Magnon drag in a metal-insulating antiferromagnet bilayer

TL;DR

This paper investigates how an electron current in a metal-antiferromagnet bilayer can induce and enhance magnon spin-currents through interfacial exchange coupling, with potential control via temperature and magnon mode splitting.

Contribution

It introduces a mechanism for generating and controlling magnon spin-currents in antiferromagnetic insulators using interfacial exchange coupling with a normal metal.

Findings

Magnon spin-current can be generated via electron current in the metal.

Asymmetry at the interface enables magnon spin-current generation.

Increasing temperature or spin-splitting enhances magnon current.

Abstract

We study a bilayer structure consisting of an antiferromagnetic insulator and a normal metal.

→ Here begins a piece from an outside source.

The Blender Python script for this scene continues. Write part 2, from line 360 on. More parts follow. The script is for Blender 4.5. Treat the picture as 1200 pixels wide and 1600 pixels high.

An electron current is driven in the normal metal with direction parallel to the interface between the materials. Due to interfacial exchange coupling between the localized spins in the antiferromagnet and the itinerant electrons in the normal metal, a magnon current can then be induced in the antiferromagnet. Using an uncompensated antiferromagnetic interface, creating an asymmetry in the interfacial coupling to the two degenerate magnon modes, we find that it is possible to generate a magnon spin-current. The magnon spin-current can be enhanced by increasing the temperature or by spin-splitting the magnon modes.